Inail deve affrontare queste sfide quotidiane facendo un salto di qualità e di quantità incrementando i finanziamenti ai progetti sulla prevenzione nei luoghi di lavoro, investendo sulla ricerca e aumentando gli organici. Inoltre auspico che le parti sociali giungano a definire politiche formative, di prevenzione e di reinserimento dei lavoratori infortunati nei luoghi di lavoro quale frutto di un modello partecipato e condiviso di tutela, che veda impegnati e convergenti su univoche soluzioni, i responsabili aziendali e le rappresentanze sindacali. Nel dibattito attuale, specialmente giornalistico, si ha la sensazione che la tutela della salute e sicurezza riguardi solo i lavoratori. Ma non è così. È un valore ritenuto imprescindibile anche per la stragrande maggioranza delle imprese. Per tale motivo è importante fare uno sforzo congiunto nel perseguire l’obiettivo comune di rispettare e garantire questo valore. Ne va non solo della vita di molte lavoratrici e lavoratori, ma anche del sistema economico in quanto tale; sono i settori produttivi che danno un’immagine negativa di sé, favorendo una cultura antindustriale o comunque diffidente rispetto al lavoro. Ne sono più colpiti i giovani ai quali, al loro primo ingresso nel mondo del lavoro, spesso viene riservata una formazione veloce e generica sul tema della salute e sicurezza, accentuando così la convinzione di avere meno tutele rispetto alle generazioni precedenti anche su questo fronte”.
Quale dovrà essere, in questo processo di cambiamento e sviluppo, il ruolo delle istituzioni per quanto riguarda la programmazione e i controlli da attuare?
“Il ruolo che le istituzioni devono avere è fondamentale, facendosi carico dei costi del sistema sanitario e fronteggiando gli effetti di una sfiducia sociale generalizzata a cominciare dalle famiglie colpite da lutti o da gravi avversità causati dagli incidenti sui luoghi di lavoro. C’è quindi bisogno di sviluppare percorsi di approfondimento che non siano influenzati né da una spinta acritica verso le innovazioni, né da un atteggiamento di contrapposizione al cambiamento, giungendo a definire piani di intervento e proposte contrattuali, programmando percorsi di formazione per i diversi ruoli sindacali ed aziendali sulla salute e sicurezza.
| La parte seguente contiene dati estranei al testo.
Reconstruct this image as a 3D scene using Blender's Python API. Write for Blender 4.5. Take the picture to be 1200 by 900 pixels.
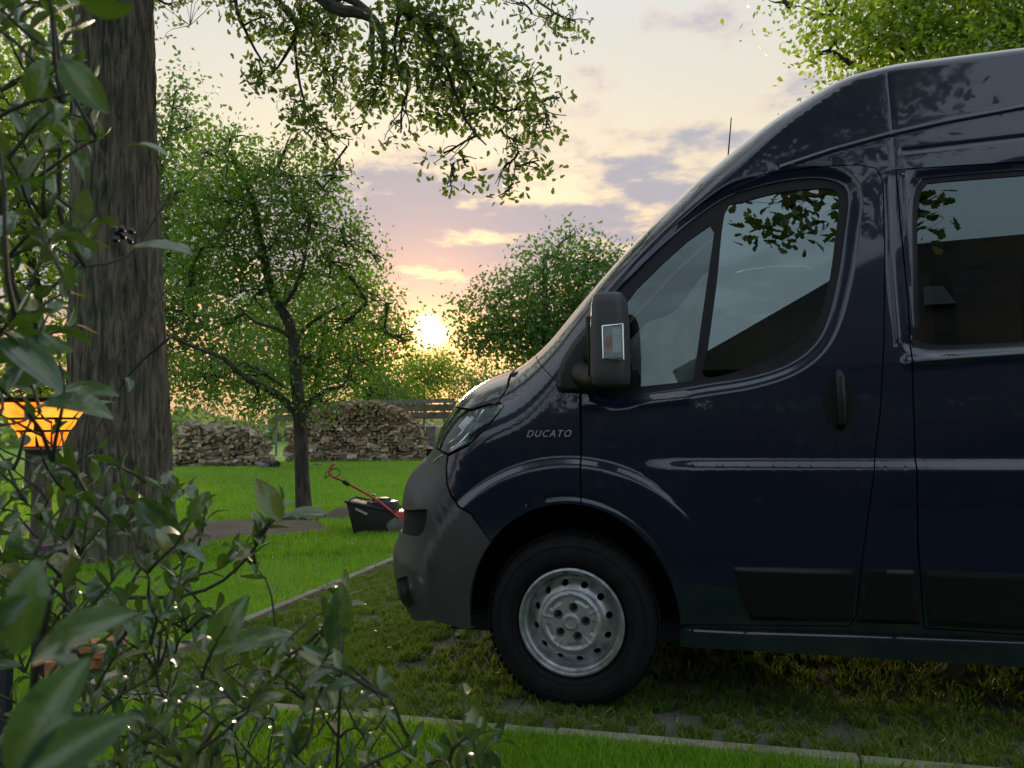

Questo approccio richiede un salto culturale, estendendo la partecipazione organizzativa “dal basso”, prevedendo progetti formativi congiunti tra il management aziendale e i rappresentanti dei lavoratori, rendendo operativi i Comitati congiunti previsti dai contratti collettivi nazionali e dalla normativa di prevenzione, introducendo un sistema di qualificazione delle imprese (ad es. patente a punti) e costruendo sistemi premianti per le aziende che danno prova di impegni straordinari in tema di occupazione, ricerca, prevenzione, sicurezza e formazione. Fondamentale è il rafforzamento dei controlli, accrescendo le forze in campo, sul fronte della vigilanza (ASL, INL, INAIL, Carabinieri) per rendere effettiva la funzione di deterrenza delle sanzioni con la messa a regime dei flussi informativi (banche dati) e l’incrocio dei diversi sistemi (regionali, istituzionali e parti sociali)”.
Quale dovrà essere il compito dei sindacati nel favorire la tutela dei lavoratori?
“Il ruolo del sindacato è centrale e determinante nel favorire il processo di innalzamento delle tutele in tutti i luoghi di lavoro che saranno aperti al cambiamento, raggiungendo tutti i contesti lavorativi e tutti i lavoratori, che sono complementari e non subordinati alle macchine e ai processi produttivi, al di là della tipologia del rapporto contrattuale, ponendo al centro la persona con le sue tipicità e abilità residue”.